Ces mesures permettront d’entamer un processus qui pourra contribuer à briser le cercle vicieux entre le commerce des minerais et des violations des droits humains au niveau de l’importation d'étain, de tungstène, de tantale et d'or provenant de zones de conflit ou à risques. A noter que des défis majeurs restent : l’extraction d’autres minerais comme le cobalt ne respecte souvent ni les normes environnementales ni les droits humains. Le gouvernement luxembourgeois devrait s’investir également de manière conséquente afin que la proposition de directive sur le devoir de vigilance en matière de durabilité concernant le respect des droits humains soit mise rapidement en place et que son introduction ne prendra pas près d’une décennie comme la législation sur les minerais de conflit.

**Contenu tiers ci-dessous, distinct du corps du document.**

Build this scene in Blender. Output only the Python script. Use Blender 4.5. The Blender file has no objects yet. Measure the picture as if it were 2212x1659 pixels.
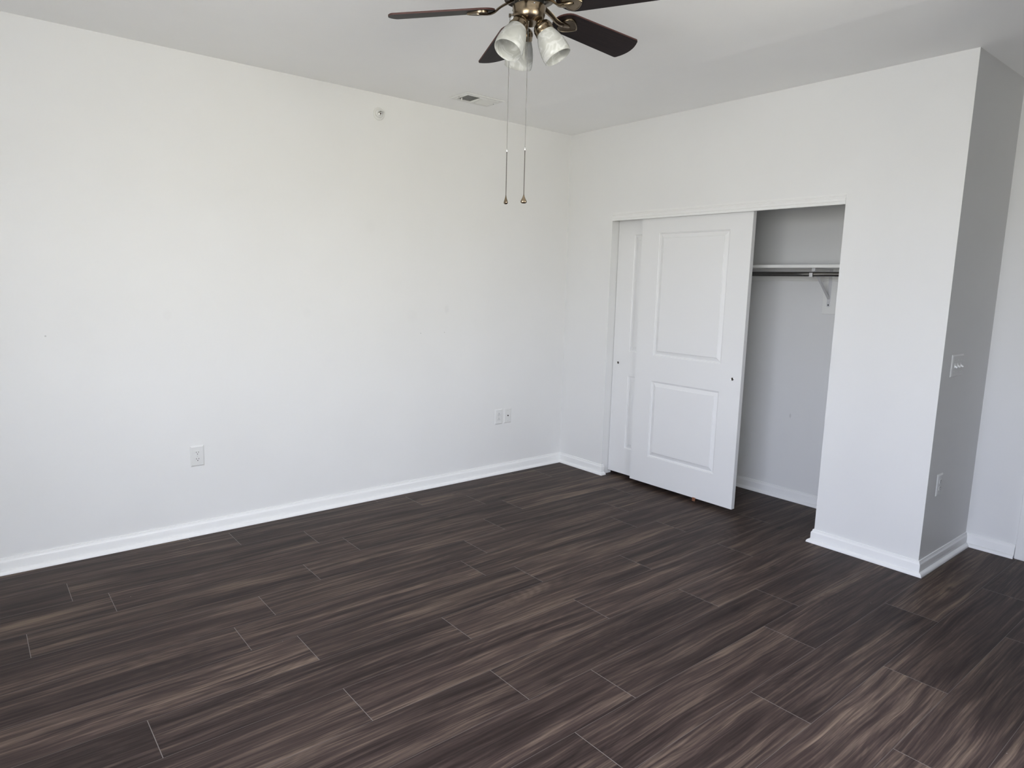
import bpy, bmesh, math, random
from mathutils import Vector, Matrix

C = bpy.context.scene.collection
SC = bpy.context.scene
PI = math.pi

# ------------------------------------------------------------------ camera
cam = bpy.data.cameras.new('camera')
cam.sensor_width = 36.0
cam.sensor_fit = 'HORIZONTAL'
cam.lens = 36.0 * 1450.1 / 2212.0
cam.clip_start = 0.02
camo = bpy.data.objects.new('camera', cam)
C.objects.link(camo)
RT = Vector((0.77438186, -0.63223876, 0.02463498))
UP = Vector((0.07570253, 0.13123723, 0.98845633))
FW = Vector((0.62817343, 0.76357772, -0.14948981))
M = Matrix((RT, UP, -FW)).transposed().to_4x4()
M.translation = (-3.97845, -4.15196, 1.5403)
camo.matrix_world = M
SC.camera = camo

# ------------------------------------------------------------------ daylight
SKY_STRENGTH = 18.0
world = bpy.data.worlds.new('World')
SC.world = world
world.use_nodes = True
wn = world.node_tree
wn.nodes.clear()
tc = wn.nodes.new('ShaderNodeTexCoord')
sep = wn.nodes.new('ShaderNodeSeparateXYZ')
rmp = wn.nodes.new('ShaderNodeValToRGB')
mp = wn.nodes.new('ShaderNodeMath')
mp.operation = 'MULTIPLY_ADD'
mp.inputs[1].default_value = 0.5
mp.inputs[2].default_value = 0.5
bg = wn.nodes.new('ShaderNodeBackground')
out = wn.nodes.new('ShaderNodeOutputWorld')
wn.links.new(tc.outputs['Generated'], sep.inputs[0])
wn.links.new(sep.outputs['Z'], mp.inputs[0])
wn.links.new(mp.outputs[0], rmp.inputs[0])
# towards -y (the rear window) the sky colour is tinted to take the blue out of the light
ymap = wn.nodes.new('ShaderNodeMapRange')
ymap.interpolation_type = 'SMOOTHSTEP'
ymap.inputs[1].default_value = -0.35
ymap.inputs[2].default_value = -0.80
ymap.inputs[3].default_value = 0.0
ymap.inputs[4].default_value = 1.0
wn.links.new(sep.outputs['Y'], ymap.inputs[0])
tint = wn.nodes.new('ShaderNodeMix')
tint.data_type = 'RGBA'
tint.blend_type = 'MULTIPLY'
tint.inputs['B'].default_value = (0.985, 0.95, 0.84, 1)
wn.links.new(ymap.outputs[0], tint.inputs['Factor'])
wn.links.new(rmp.outputs[0], tint.inputs['A'])
wn.links.new(tint.outputs['Result'], bg.inputs[0])
wn.links.new(bg.outputs[0], out.inputs[0])
e = rmp.color_ramp.elements
e[0].position = 0.40
e[0].color = (0.72, 0.715, 0.69, 1)          # lawn and paving outside
e[1].position = 1.0
e[1].color = (0.70, 0.85, 1.32, 1)           # zenith
n = rmp.color_ramp.elements.new(0.49); n.color = (0.77, 0.765, 0.735, 1)
n = rmp.color_ramp.elements.new(0.53); n.color = (0.965, 1.005, 1.14, 1)   # bright horizon
n = rmp.color_ramp.elements.new(0.70); n.color = (0.85, 0.94, 1.27, 1)
bg.inputs[1].default_value = SKY_STRENGTH

SC.view_settings.view_transform = 'Standard'
SC.view_settings.look = 'None'
SC.view_settings.gamma = 1.0
SC.view_settings.use_curve_mapping = False
SC.view_settings.exposure = 0.0
SC.cycles.max_bounces = 14
SC.cycles.diffuse_bounces = 10
SC.cycles.glossy_bounces = 6
SC.cycles.transmission_bounces = 8
SC.cycles.transparent_max_bounces = 12
SC.cycles.use_denoising = True
SC.cycles.sample_clamp_indirect = 10.0
SC.cycles.caustics_reflective = False
SC.cycles.caustics_refractive = False

# ------------------------------------------------------------------ room numbers (metres)
H = 2.74          # ceiling height
W = 2.8734        # closet wall runs from y = 0 to y = -W
Y1, Y2 = 0.4957, 2.2863   # closet opening
ZH = 2.094        # opening height
D = 0.7467        # entry wall behind the closet corner
CB = 0.6732       # closet back wall
T = 0.115         # partition thickness
XW = -4.95        # window wall, left of the camera
YR = -5.35         # rear wall with the second window
YH = -7.6          # end of the unseen entry hall, made deep to keep the return wall dim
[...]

Dans ce contexte, il y a lieu de noter que l’État luxembourgeois doit également assurer une mise en pratique lors de ses achats publics. En effet, la chambre des députés a voté en février 2018 une motion invitant le gouvernement « à assurer que les achats publics intègrent à l’avenir le critère d’une diligence raisonnable au niveau des métaux concernés par le Règlement (UE) 2017/821 du Parlement européen et du Conseil du 17 mai 2017 (tantale, étain, tungstène, or).»
Cette introduction de la loi-cadre devrait être également l’occasion de faire un bilan afin de déterminer dans quelle mesure cette motion a été mise en pratique depuis 2018.